Description of the task: Copy out the lines that have "from" in them.
::: Data segment
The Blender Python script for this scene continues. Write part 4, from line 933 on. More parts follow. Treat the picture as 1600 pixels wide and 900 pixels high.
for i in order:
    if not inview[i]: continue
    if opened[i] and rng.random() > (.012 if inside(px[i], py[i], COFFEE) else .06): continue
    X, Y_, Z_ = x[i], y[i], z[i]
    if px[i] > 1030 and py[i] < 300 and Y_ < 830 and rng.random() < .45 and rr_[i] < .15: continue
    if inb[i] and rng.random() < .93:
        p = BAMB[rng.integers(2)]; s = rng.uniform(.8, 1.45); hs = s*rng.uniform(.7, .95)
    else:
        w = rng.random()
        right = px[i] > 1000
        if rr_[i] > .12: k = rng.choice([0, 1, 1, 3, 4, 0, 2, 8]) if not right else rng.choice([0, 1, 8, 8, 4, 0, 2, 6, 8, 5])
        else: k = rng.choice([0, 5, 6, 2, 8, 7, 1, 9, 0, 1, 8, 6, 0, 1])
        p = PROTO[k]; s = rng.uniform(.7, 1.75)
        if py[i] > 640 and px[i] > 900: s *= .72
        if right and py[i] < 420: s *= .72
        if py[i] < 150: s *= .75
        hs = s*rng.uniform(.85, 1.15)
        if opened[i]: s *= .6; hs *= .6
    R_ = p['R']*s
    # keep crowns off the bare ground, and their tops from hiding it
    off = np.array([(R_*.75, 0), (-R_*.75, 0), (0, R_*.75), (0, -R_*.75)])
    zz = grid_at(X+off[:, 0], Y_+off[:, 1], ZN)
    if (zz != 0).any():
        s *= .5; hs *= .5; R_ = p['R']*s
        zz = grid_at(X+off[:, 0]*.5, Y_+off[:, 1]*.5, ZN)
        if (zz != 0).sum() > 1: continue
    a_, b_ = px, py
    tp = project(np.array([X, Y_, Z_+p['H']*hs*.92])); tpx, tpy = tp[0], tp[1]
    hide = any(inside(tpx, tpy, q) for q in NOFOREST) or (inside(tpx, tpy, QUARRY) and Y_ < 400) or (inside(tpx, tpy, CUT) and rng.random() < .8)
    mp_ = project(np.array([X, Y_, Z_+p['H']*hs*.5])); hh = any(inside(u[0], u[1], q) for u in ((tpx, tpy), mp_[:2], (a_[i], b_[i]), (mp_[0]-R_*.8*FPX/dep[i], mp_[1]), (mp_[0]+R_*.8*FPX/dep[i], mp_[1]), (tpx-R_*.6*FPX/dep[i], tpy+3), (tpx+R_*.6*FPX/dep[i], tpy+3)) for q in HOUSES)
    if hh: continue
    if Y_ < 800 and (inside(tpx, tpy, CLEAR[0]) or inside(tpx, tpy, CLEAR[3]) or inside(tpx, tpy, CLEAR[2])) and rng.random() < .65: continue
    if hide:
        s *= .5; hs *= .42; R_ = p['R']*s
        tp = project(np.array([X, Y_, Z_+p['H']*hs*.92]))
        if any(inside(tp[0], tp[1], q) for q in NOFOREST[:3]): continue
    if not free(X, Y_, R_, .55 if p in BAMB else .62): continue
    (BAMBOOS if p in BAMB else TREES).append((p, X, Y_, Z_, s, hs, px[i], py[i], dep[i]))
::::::
Final result:
The Blender Python script for this scene continues. Write part 4, from line 933 on. More parts follow. Treat the picture as 1600 pixels wide and 900 pixels high.
    # keep crowns off the bare ground, and their tops from hiding it